Я насторожился. во-первых, в нашей среде не было принято так открыто говорить по телефону. Во-вторых, я был лишь мельком знаком с Богословским. Однажды, когда еще работал на радио, брал у него дома интервью, но он этого, конечно, не помнил. Я слышал о нем разное. Поскольку ему позволяли часто ездить за границу, некоторые люди подозревали, что не зря ему это позволяют. Кроме того, я слышал о нем как о самом большом мастере розыгрыша. И розыгрыши его часто были довольно жестокими. Поэтому я подумал, может, здесь тоже или провокация, или розыгрыш, и сдержанно ответил на его похвалы. Мне показалось, что он хотел, чтобы мы общались, но я от этого отстранился. Лишь спустя некоторое время я встретил его в гостях у Бориса Мессерера и Беллы Ахмадулиной, и он кинулся ко мне обниматься. А я все еще был насторожен. Но, кажется, ему правда понравился «Чонкин». Он был очень талантливый композитор и, судя по воспоминаниям, интересный человек. Может быть, напрасно я уклонился от общения с ним.
Теперь уже не сам, а тамиздатская книга стала доходить до меня в большом количестве экземпляров, которые я охотно раздаривал. Книги попадали в Советский Союз разными путями. Их привозили дипломаты и журналисты. Чтото приходило даже по дипломатической почте. Решались на перевозку многие музыканты. Одной из регулярных перевозчиц была подпольная диссидентка Наталья Столярова, отсидевшая много лет за то, что была эсеркой. Потом она служила секретарем у Ильи Эренбурга, а когда мы познакомились, была уже просто пенсионеркой. Кажется, она родилась во Франции, и когда уже была старой, ей разрешали ездить в Париж. Может быть, потому, что в молодости ей не удалось удовлетворить свои сексуальные желания, она в старости к сексу проявляла большой интерес и с упоением рассказывала о мужском стриптизе, которого в Париже была усердным зрителем. То, что она могла привозить запрещенные книжки, у некоторых вызывало подозрение, которого я не разделял. Книга стала и товаром, имевшим реальную ценность. Раньше самиздатский вариант предприимчивые люди давали напрокат, беря за прочтение по рублю с головы. Теперь уже в настоящем книжном виде она появилась на рынках портовых городов. Моряки привозили ее контрабандой и продавали изпод полы.
Бакурианские греки
Ранней весной того же года Валя Петрухин предложил:
— У нас, физиков, будет семинар в Бакуриани, поехали с нами.

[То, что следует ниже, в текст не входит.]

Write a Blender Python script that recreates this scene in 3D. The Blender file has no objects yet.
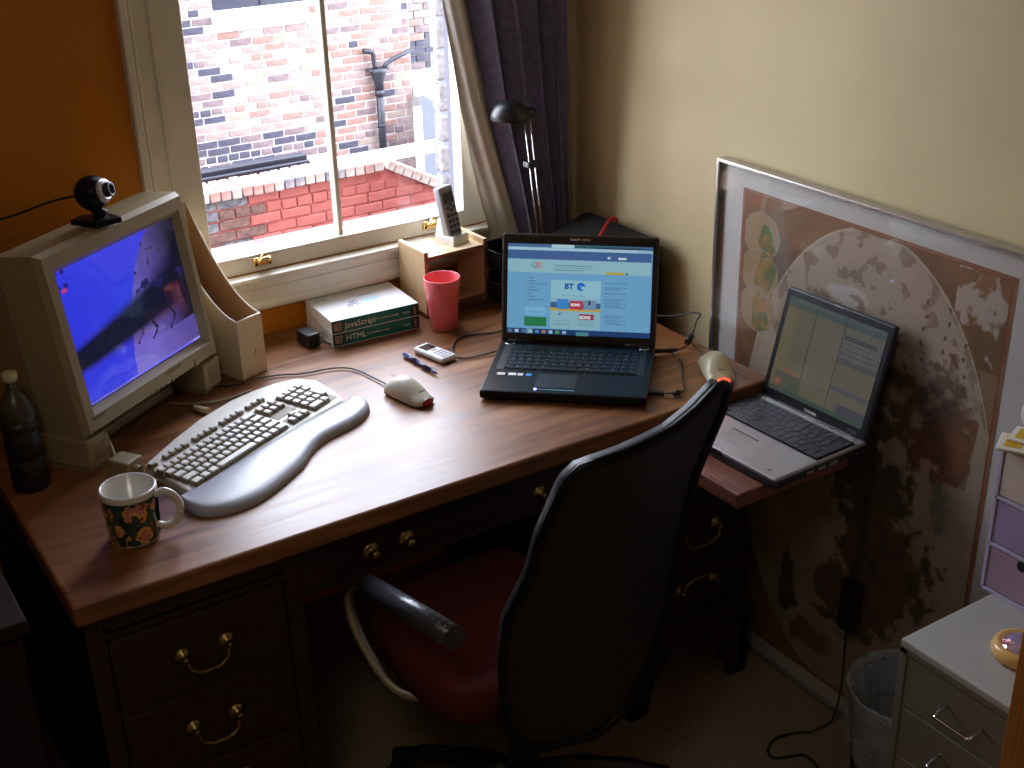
import bpy, bmesh, math, random
from mathutils import Vector, Matrix, noise
random.seed(7)
SC = bpy.context.scene
COL = SC.collection
PI = math.pi
YFRONT = -4.2
R = math.radians

# ------------------------------------------------------------------ camera
cam = bpy.data.cameras.new('camera'); cam_o = bpy.data.objects.new('camera', cam); COL.objects.link(cam_o)
cam.sensor_width = 36.0; cam.lens = 1278.74 / 1024 * 36.0; cam.clip_start = .02; cam.clip_end = 200
RM = Matrix(((0.83946273, -0.54291108, -0.02344969), (0.24840125, 0.34498897, 0.90514056), (-0.48332095, -0.7656567, 0.42446517)))
cam_o.matrix_world = Matrix.Translation((-1.778, -2.5355, 1.84)) @ RM.transposed().to_4x4()
SC.camera = cam_o

# ------------------------------------------------------------------ world, sun, exposure
w = bpy.data.worlds.new('overcast_sky'); SC.world = w; w.use_nodes = True
nt = w.node_tree; bg = nt.nodes['Background']
tc = nt.nodes.new('ShaderNodeTexCoord'); sep = nt.nodes.new('ShaderNodeSeparateXYZ'); cr = nt.nodes.new('ShaderNodeValToRGB')
nt.links.new(tc.outputs['Generated'], sep.inputs[0]); nt.links.new(sep.outputs['Z'], cr.inputs[0]); nt.links.new(cr.outputs[0], bg.inputs[0])
cr.color_ramp.elements[0].position = 0; cr.color_ramp.elements[0].color = (.86, .90, 1, 1)
cr.color_ramp.elements[1].position = 1; cr.color_ramp.elements[1].color = (.72, .80, 1, 1)
bg.inputs[1].default_value = 18.0
port = bpy.data.lights.new('window_portal', 'AREA'); port.shape = 'RECTANGLE'; port.size = .74; port.size_y = 1.36; port.energy = 1
port.cycles.is_portal = True
port_o = bpy.data.objects.new('window_portal', port); COL.objects.link(port_o); port_o.location = (-.61, .32, 1.57); port_o.rotation_euler = (R(-90), 0, 0)
cl_ = bpy.data.lights.new('added_fill_light', 'AREA'); cl_.shape = 'DISK'; cl_.size = .5; cl_.energy = 4.0; cl_.color = (1, .90, .76)  # fill light added to brighten the room; no such lamp is seen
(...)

Я согласился. Несмотря на все слежки и угрозы, я продолжал жить довольно беспечно.
Перед поездкой зашел к Юрию Орлову, тоже физику, членукорреспонденту Армянской академии наук, жившему в Москве (сейчас он живет в Америке). Он вырос в деревне, был на фронте, доучивался после войны и стал выдающимся физиком. В 1956 году, после ХХ съезда и разоблачения Сталина, выступил с заявлением, что этих разоблачений недостаточно. Его исключили из партии, начались неприятности на работе. Академик Алиханян предложил ему место в Ереване, там Юра стал членомкорреспондентом Армянской академии наук. Потом вернулся в Москву и принял участие в правозащитном движении. Один из честнейших людей, он был председателем Московской Хельсинкской группы, членов которой преследовали за то, что они составляли и передавали на Запад бюллетени о нарушениях прав человека в Советском Союзе. Юре было 53 года, но выглядел он не больше, чем на сорок. Небольшого роста, коренастый, с пышной вьющейся огненнорыжей шевелюрой. Его молодая жена Ира Валитова, предвидя его скорый арест, заранее горевала, что его побреют наголо.

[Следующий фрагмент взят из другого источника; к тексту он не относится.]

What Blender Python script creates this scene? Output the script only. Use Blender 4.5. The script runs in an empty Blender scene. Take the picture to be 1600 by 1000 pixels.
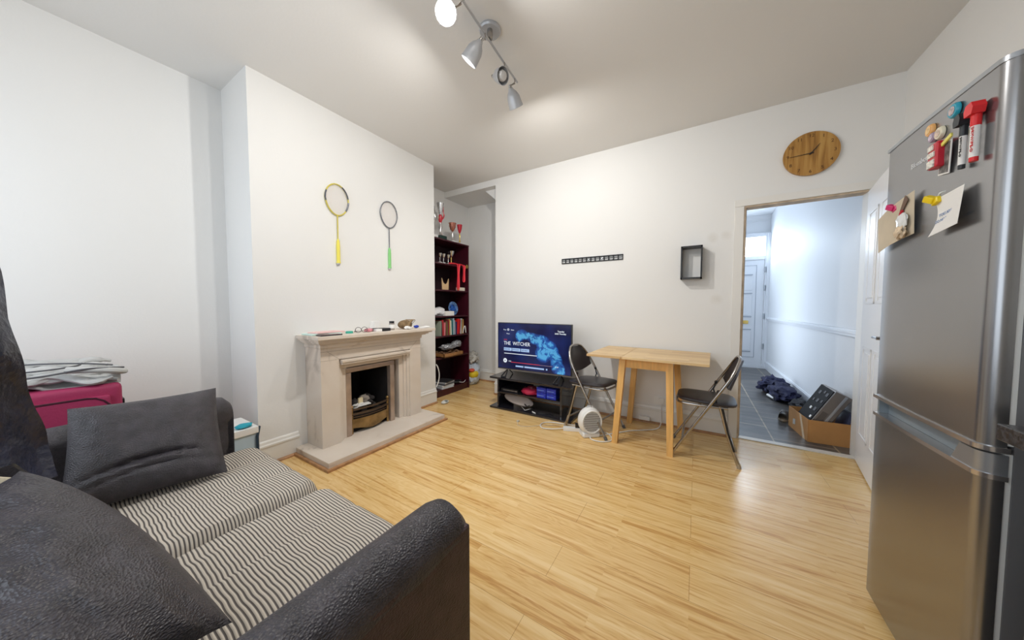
import bpy, bmesh, math, random
from mathutils import Vector, Matrix, noise
random.seed(7)
R = math.radians
PI = math.pi
sc = bpy.context.scene
COL = sc.collection

# ------------------------------------------------------------------ camera
cam_d = bpy.data.cameras.new('camera')
cam = bpy.data.objects.new('camera', cam_d); COL.objects.link(cam)
yaw, pit, rol = R(31.32), R(2.52), R(0.09)
F = Vector((-math.sin(yaw)*math.cos(pit), math.cos(yaw)*math.cos(pit), -math.sin(pit)))
r0 = Vector((math.cos(yaw), math.sin(yaw), 0)); u0 = r0.cross(F)
rr = math.cos(rol)*r0 + math.sin(rol)*u0; uu = -math.sin(rol)*r0 + math.cos(rol)*u0
M = Matrix((rr, uu, -F)).transposed().to_4x4(); M.translation = Vector((0, 0, 1.15))
cam.matrix_world = M
cam_d.sensor_width = 36; cam_d.lens = 474.7/1600*36; cam_d.clip_start = 0.02; cam_d.clip_end = 60
sc.camera = cam

# ------------------------------------------------------------------ world, exposure
w = bpy.data.worlds.new('sky'); sc.world = w; w.use_nodes = True
bg = w.node_tree.nodes['Background']; bg.inputs[0].default_value = (0.80, 0.90, 1.0, 1); bg.inputs[1].default_value = 1.0
sc.view_settings.view_transform = 'Standard'; sc.view_settings.look = 'None'
sc.view_settings.gamma = 1; sc.view_settings.exposure = 0.0; sc.view_settings.use_curve_mapping = False

def area(name, loc, target, sx, sy, power, color):
    l = bpy.data.lights.new(name, 'AREA'); l.shape = 'RECTANGLE'; l.size = sx; l.size_y = sy
    l.energy = power; l.color = color
    o = bpy.data.objects.new(name, l); COL.objects.link(o); o.location = loc
    o.rotation_euler = (Vector(target)-Vector(loc)).to_track_quat('-Z', 'Y').to_euler()
    return o
# daylight through the wide window behind the camera and the front-door transom, plus an added hall fill
area('window_daylight', (-1.50, -0.62, 1.55), (-1.50, 3, 1.35), 2.7, 1.5, 24, (0.84, 0.92, 1.0))
area('transom_daylight', (0.65, 7.20, 2.27), (0.55, 4.0, 0.6), 0.75, 0.4, 10, (0.72, 0.86, 1.0))
area('hall_fill', (-0.05, 5.7, 1.15), (1.2, 5.3, 1.1), 1.2, 1.9, 17, (0.74, 0.86, 1.0))  # unseen fill light added to brighten the hall

# ------------------------------------------------------------------ materials
MAT = {}
def new_mat(n):
    m = bpy.data.materials.new(n); m.use_nodes = True
    nt = m.node_tree; return m, nt, nt.nodes['Principled BSDF']
def nd(nt, t, **k):
    x = nt.nodes.new(t)
    for a, b in k.items(): setattr(x, a, b)
    return x
def mat(n, col, rough=.5, metal=0, bump=0, bscale=60, var=0, vscale=8, emit=None, estr=0, spec=None, coat=0, trans=0, stretch=None):
    if n in MAT: return MAT[n]
    m, nt, b = new_mat(n)
    b.inputs['Base Color'].default_value = (*col, 1); b.inputs['Roughness'].default_value = rough
    b.inputs['Metallic'].default_value = metal
    if spec is not None: b.inputs['Specular IOR Level'].default_value = spec
    if coat: b.inputs['Coat Weight'].default_value = coat; b.inputs['Coat Roughness'].default_value = .1
    if trans: b.inputs['Transmission Weight'].default_value = trans
    if emit: b.inputs['Emission Color'].default_value = (*emit, 1); b.inputs['Emission Strength'].default_value = estr
    tc = nd(nt, 'ShaderNodeTexCoord'); src = tc.outputs['Object']
    if stretch:
        mp = nd(nt, 'ShaderNodeMapping'); mp.inputs['Scale'].default_value = stretch
        nt.links.new(src, mp.inputs[0]); src = mp.outputs[0]
    if var:
        nz = nd(nt, 'ShaderNodeTexNoise'); nz.inputs['Scale'].default_value = vscale; nz.inputs['Detail'].default_value = 5
        nt.links.new(src, nz.inputs['Vector'])
        cr = nd(nt, 'ShaderNodeValToRGB')
        cr.color_ramp.elements[0].position = .3; cr.color_ramp.elements[1].position = .7
        cr.color_ramp.elements[0].color = (*[max(0, c*(1-var)) for c in col], 1)
        cr.color_ramp.elements[1].color = (*[min(1, c*(1+var)) for c in col], 1)
        nt.links.new(nz.outputs[0], cr.inputs[0]); nt.links.new(cr.outputs[0], b.inputs['Base Color'])
    if bump:
        nz = nd(nt, 'ShaderNodeTexNoise'); nz.inputs['Scale'].default_value = bscale; nz.inputs['Detail'].default_value = 4
        nt.links.new(src, nz.inputs['Vector'])
        bp = nd(nt, 'ShaderNodeBump'); bp.inputs['Strength'].default_value = bump; bp.inputs['Distance'].default_value = .01
        nt.links.new(nz.outputs[0], bp.inputs['Height']); nt.links.new(bp.outputs[0], b.inputs['Normal'])
    MAT[n] = m
    return m

wall_m = mat('wall_paint', (.80, .795, .78), .7, bump=.06, bscale=90, var=.012, vscale=1.5)
ceil_m = mat('ceiling_paint', (.76, .745, .72), .8, bump=.05, bscale=60)
hall_m = mat('hall_paint', (.80, .82, .85), .55, bump=.08, bscale=40)
trim_m = mat('gloss_trim', (.80, .785, .75), .35)
door_m = mat('door_white', (.84, .84, .85), .35)
upvc_m = mat('upvc_white', (.82, .85, .90), .3)
oldwood_m = mat('bare_jamb_wood', (.58, .46, .33), .6, var=.25, vscale=14)
bead_m = mat('floor_beading', (.42, .22, .10), .4, var=.25, vscale=20)
plast_w = mat('white_plastic', (.82, .82, .80), .35)
plast_b = mat('black_plastic', (.012, .012, .014), .35)
black_gloss = mat('black_gloss', (.012, .012, .018), .12, coat=.4)
chrome = mat('chrome', (.42, .40, .38), .24, 1)
pine = mat('pine_leg', (.80, .47, .16), .4, var=.16, vscale=7, stretch=(6, 6, .6))
grey_spot = mat('spot_enamel', (.48, .49, .51), .35, metal=.3)
vinyl = mat('black_vinyl', (.030, .026, .030), .33, bump=.12, bscale=180)
steel_h = mat('handle_silver', (.40, .42, .45), .3, metal=.7)
red_cloth = mat('red_ribbon', (.75, .03, .05), .6)
mahog = mat('mahogany_laminate', (.050, .006, .013), .3, var=.3, vscale=6, stretch=(3, 3, .5))
silver = mat('polished_silver', (.75, .75, .76), .18, 1)
gold = mat('polished_gold', (.80, .58, .18), .2, 1)
paper = mat('white_paper', (.85, .84, .82), .7)
card = mat('cardboard', (.50, .25, .085), .8, bump=.1, bscale=60, var=.12, vscale=4)

def stained_wall():
    m, nt, b = new_mat('wall_paint_stained'); L = nt.links.new
    tc = nd(nt, 'ShaderNodeTexCoord'); fac = None
    nz = nd(nt, 'ShaderNodeTexNoise'); nz.inputs['Scale'].default_value = 14; L(tc.outputs['Object'], nz.inputs['Vector'])
    for c, r in (((.101, D_, 1.764), .055), ((.204, D_, 1.774), .05), ((.144, D_, 1.216), .06)):
        d = nd(nt, 'ShaderNodeVectorMath', operation='DISTANCE'); d.inputs[1].default_value = c; L(tc.outputs['Object'], d.inputs[0])
        k = nd(nt, 'ShaderNodeMapRange'); k.inputs[1].default_value = r*.3; k.inputs[2].default_value = r; k.inputs[3].default_value = 1; k.inputs[4].default_value = 0; L(d.outputs['Value'], k.inputs[0])
        if fac is None: fac = k.outputs[0]
        else:
            a = nd(nt, 'ShaderNodeMath', operation='MAXIMUM'); L(fac, a.inputs[0]); L(k.outputs[0], a.inputs[1]); fac = a.outputs[0]
    mu = nd(nt, 'ShaderNodeMath', operation='MULTIPLY'); L(fac, mu.inputs[0]); L(nz.outputs[0], mu.inputs[1])
    mx = nd(nt, 'ShaderNodeMix', data_type='RGBA'); L(mu.outputs[0], mx.inputs[0]); mx.inputs[6].default_value = (.80, .795, .78, 1); mx.inputs[7].default_value = (.70, .67, .62, 1)
    L(mx.outputs[2], b.inputs['Base Color']); b.inputs['Roughness'].default_value = .7
    return m
D_ = 3.27
def stone_mat():
    m, nt, b = new_mat('limestone')
    tc = nd(nt, 'ShaderNodeTexCoord')
    n1 = nd(nt, 'ShaderNodeTexNoise'); n1.inputs['Scale'].default_value = 3.2; n1.inputs['Detail'].default_value = 9; n1.inputs['Distortion'].default_value = 1.2
    nt.links.new(tc.outputs['Object'], n1.inputs['Vector'])
    cr = nd(nt, 'ShaderNodeValToRGB'); e = cr.color_ramp.elements
    e[0].position = .30; e[0].color = (.46, .39, .33, 1); e[1].position = .39; e[1].color = (.67, .585, .50, 1)
    x = e.new(.8); x.color = (.72, .65, .57, 1)
    nt.links.new(n1.outputs[0], cr.inputs[0]); nt.links.new(cr.outputs[0], b.inputs['Base Color'])
    b.inputs['Roughness'].default_value = .55
    return m
stone = stone_mat()

def floor_mat():
    m, nt, b = new_mat('oak_laminate')
    L = nt.links.new
    tc = nd(nt, 'ShaderNodeTexCoord')
    def brick(wd, ht, c1, c2, mc, ms, off=.37):
        br = nd(nt, 'ShaderNodeTexBrick'); br.inputs['Scale'].default_value = 1
        br.inputs['Brick Width'].default_value = wd; br.inputs['Row Height'].default_value = ht
        br.inputs['Mortar Size'].default_value = ms; br.inputs['Mortar Smooth'].default_value = .1
        br.inputs['Color1'].default_value = (*c1, 1); br.inputs['Color2'].default_value = (*c2, 1); br.inputs['Mortar'].default_value = (*mc, 1)
        br.inputs['Bias'].default_value = 0; br.offset = off; br.offset_frequency = 2; br.squash = 1
        L(tc.outputs['Object'], br.inputs['Vector']); return br
    strip = brick(.86, .0635, (0, 0, 0), (1, 1, 1), (.5, .5, .5), 0.0)
    plank = brick(1.28, .1905, (1, 1, 1), (1, 1, 1), (.55, .42, .27), .0009, .41)
    # grain, shifted from strip to strip
    mp = nd(nt, 'ShaderNodeMapping'); mp.inputs['Scale'].default_value = (.55, 11, 1)
    ad = nd(nt, 'ShaderNodeVectorMath', operation='ADD')
    ml = nd(nt, 'ShaderNodeVectorMath', operation='MULTIPLY'); ml.inputs[1].default_value = (7.3, 3.1, 5)
    L(strip.outputs['Color'], ml.inputs[0]); L(tc.outputs['Object'], ad.inputs[0]); L(ml.outputs[0], ad.inputs[1])
    L(ad.outputs[0], mp.inputs[0])
    n1 = nd(nt, 'ShaderNodeTexNoise'); n1.inputs['Scale'].default_value = 2.6; n1.inputs['Detail'].default_value = 8; n1.inputs['Roughness'].default_value = .6; n1.inputs['Distortion'].default_value = .9
    L(mp.outputs[0], n1.inputs['Vector'])
    wv = nd(nt, 'ShaderNodeMath', operation='SINE'); mu = nd(nt, 'ShaderNodeMath', operation='MULTIPLY'); mu.inputs[1].default_value = 42
    L(n1.outputs[0], mu.inputs[0]); L(mu.outputs[0], wv.inputs[0])
    n2 = nd(nt, 'ShaderNodeTexNoise'); n2.inputs['Scale'].default_value = 60; n2.inputs['Detail'].default_value = 3
    mp2 = nd(nt, 'ShaderNodeMapping'); mp2.inputs['Scale'].default_value = (.08, 1.6, 1)
    L(ad.outputs[0], mp2.inputs[0]); L(mp2.outputs[0], n2.inputs['Vector'])
    n3 = nd(nt, 'ShaderNodeTexNoise'); n3.inputs['Scale'].default_value = 1.5; n3.inputs['Detail'].default_value = 3; n3.inputs['Distortion'].default_value = .6
    mp3 = nd(nt, 'ShaderNodeMapping'); mp3.inputs['Scale'].default_value = (.9, 6.5, 1); L(ad.outputs[0], mp3.inputs[0]); L(mp3.outputs[0], n3.inputs['Vector'])
    m3 = nd(nt, 'ShaderNodeMath', operation='MULTIPLY'); m3.inputs[1].default_value = 95; L(n3.outputs[0], m3.inputs[0])
    s3 = nd(nt, 'ShaderNodeMath', operation='SINE'); L(m3.outputs[0], s3.inputs[0])
    # value = .45*noise + .12*wave + fine
    a1 = nd(nt, 'ShaderNodeMath', operation='MULTIPLY_ADD'); a1.inputs[1].default_value = .035; L(wv.outputs[0], a1.inputs[0]); L(n1.outputs[0], a1.inputs[2])
    a0 = nd(nt, 'ShaderNodeMath', operation='MULTIPLY_ADD'); a0.inputs[1].default_value = .042; L(s3.outputs[0], a0.inputs[0]); L(a1.outputs[0], a0.inputs[2]); a1 = a0
    a2 = nd(nt, 'ShaderNodeMath', operation='MULTIPLY_ADD'); a2.inputs[1].default_value = .22; L(n2.outputs[0], a2.inputs[0]); L(a1.outputs[0], a2.inputs[2])
    sx = nd(nt, 'ShaderNodeSeparateColor'); L(strip.outputs['Color'], sx.inputs[0])
    a3 = nd(nt, 'ShaderNodeMath', operation='MULTIPLY_ADD'); a3.inputs[1].default_value = .13; L(sx.outputs[0], a3.inputs[0]); L(a2.outputs[0], a3.inputs[2])
    cr = nd(nt, 'ShaderNodeValToRGB'); e = cr.color_ramp.elements
    e[0].position = .40; e[0].color = (.50, .25, .07, 1); e[1].position = .84; e[1].color = (.83, .60, .29, 1)
    x = e.new(.53); x.color = (.63, .365, .122, 1); x = e.new(.64); x.color = (.74, .48, .19, 1)
    L(a3.outputs[0], cr.inputs[0])
    mx = nd(nt, 'ShaderNodeMix', data_type='RGBA', blend_type='MULTIPLY'); mx.inputs[0].default_value = 1
    L(cr.outputs[0], mx.inputs[6]); L(plank.outputs['Color'], mx.inputs[7]); L(mx.outputs[2], b.inputs['Base Color'])
    b.inputs['Roughness'].default_value = .22
    bp = nd(nt, 'ShaderNodeBump'); bp.inputs['Strength'].default_value = .25; bp.inputs['Distance'].default_value = .001
    L(plank.outputs['Fac'], bp.inputs['Height']); bp.invert = True; L(bp.outputs[0], b.inputs['Normal'])
    return m
floor_m = floor_mat()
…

— Поехали вместе в Бакуриани, — предложил я ему.
— Нет, — отказался он. — Я не поеду — меня скоро посадят.
— Тем более поехали. Отдохнешь перед тюрьмой.
— Не могу, у меня еще есть кое-какие дела.
А каждодневные его дела были — собирать и регулярно готовить отчет о нарушениях прав человека в СССР.
Он остался, а мы с Валей Петрухиным отправились в Бакуриани вместе с другими физиками, которые не знали, кто я такой. Семинар для физиков был оплаченным поводом для исполнения их главного желания — кататься на горных лыжах. На горных лыжах я никогда не катался и до недавнего времени не знал даже, как они выглядят. Хотя на обыкновенных равнинных лыжах ходил хорошо и порой спускался с довольно крутых и неровных горок. Однажды на Воробьевых горах я поднимался по крутому и кочковатому склону вслед за двумя девушками. Те спокойно поднялись на самый верх, постояли, говоря о каких-то своих делах, и вдруг они одна за другой ухнули вниз, подпрыгивая и вертясь на кочках. Я подумал, что если они могут, то и я с этой горой как-нибудь справлюсь. Ухнул вслед на ними и, как ни странно, завершил свой спуск довольно благополучно. И только после этого обратил внимание, что у этих девушек лыжи были не совсем похожие на мои.
Ира, конечно, была против поездки. Провожая меня, предостерегала: «Ты там себе сломаешь ногу». Я обещал, что буду осторожен и не сломаю.